Despite their overall youth, and some injury problems for each one throughout the year, Jones’ group made steady progress in 2005, and contributed heavily to MU’s rushing attack, which ranked 3rd in the Big 12 Conference, and 17th in the NCAA, averaging 205.25 yards per game. Mizzou’s tailbacks combined to rush for more than 1,100 yards and tallied 8 TDs in 2005, averaging a healthy 5.6 yards per carry. In May of 2006, Jones was one of only 25 coaches selected to participate in the prestigious NCAA Expert Coaches Academy.

Jones’ backs rushed for over 1,200 yards and had 9 of MU’s 13 rushing TDs on the season in 2004. They were led by junior Damien Nash, who had 792 yards and 7 TDs, and redshirt freshman Marcus Woods, who had 428 yards and 2 scores. Woods was named 1st-Team Freshman All-Big 12 for his efforts in 2004. Nash was a 5th-round draft pick by the Tennessee Titans in the 2005 NFL Draft.

Mizzou had one of the nation’s most potent rushing attacks in 2003, as the Tigers pounded their way to 3,087 yards, good for a per-game average of 237.46 yards that ranked MU 1st in the Big 12 Conference and 6th in the NCAA statistics. It marked the first time since 1960 that MU won a conference rushing championship, when the Tigers led the old Big Eight with a mark of 249.3 yards per game. Missouri rushed for 38 touchdowns on the year, on the way to scoring a school single-season record 399 points.

Jones’ workhorse from 2001-03 was tailback Zack Abron. Abron thrived under Jones’ coaching and turned himself into one of the top backs in the Big 12 Conference. Abron rushed for a career-best 1,155 yards in 2003, making him only the 7th 1,000-yard rusher in MU history.

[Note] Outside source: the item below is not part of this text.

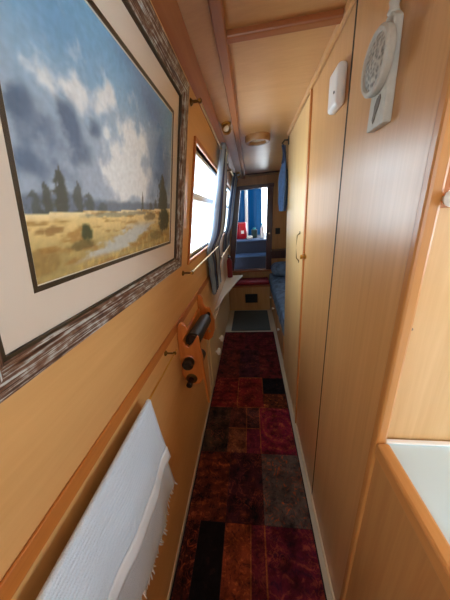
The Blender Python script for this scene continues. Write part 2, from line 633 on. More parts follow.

Abron set numerous career records in 2003, as he left MU holding the standard in rushing yards (3,198), touchdowns (42) and points (252). He improved his average yards per rush from 3.6 as a freshman in 2000 to a healthy 5.3 in 2003, and also worked with Jones to develop himself into a pass-catching threat out of the backfield. Abron was named 2nd-Team All-Big 12 in 2003 for his work, and went on to sign a free agent contract with the Atlanta Falcons following the 2004 Draft.

During Jones’ last two seasons at Toledo, UT’s running attack was ranked in the top-10 in the country. In 2000, the Rockets’ running game ranked ninth in the country, racking up 253.8 yards per game. UT compiled 2,792 yards on the ground and averaged 5.43 yards per carry. In 1999, Toledo ranked 10th in the country in rushing, compiling 239.2 yards per outing and ranked No. 1 in the nation in yards per attempt (5.35).

In 1995, Toledo led the league and ranked fifth in the nation in rushing, averaging 244.5 yards per game. The Rockets’ starting tailback that season, Wasean Tait was the named the MAC Player of the Year and garnered second team All-America honors ranking second in the nation in rushing and third in scoring.

Jones was an offensive lineman at the University of Connecticut, where he earned a Bachelor of Science degree in marketing in 1980. He also holds a Master of Science degree in administration and physical education from Norwich (1983).

Jones was born in Jamaica and raised in New York City. He and his wife, Mary Kay, are the parents of sons Grant and Brandon, and daughter Audrey. Grant was a member of Mizzou’s 2014 recruiting class, and redshirted in 2014.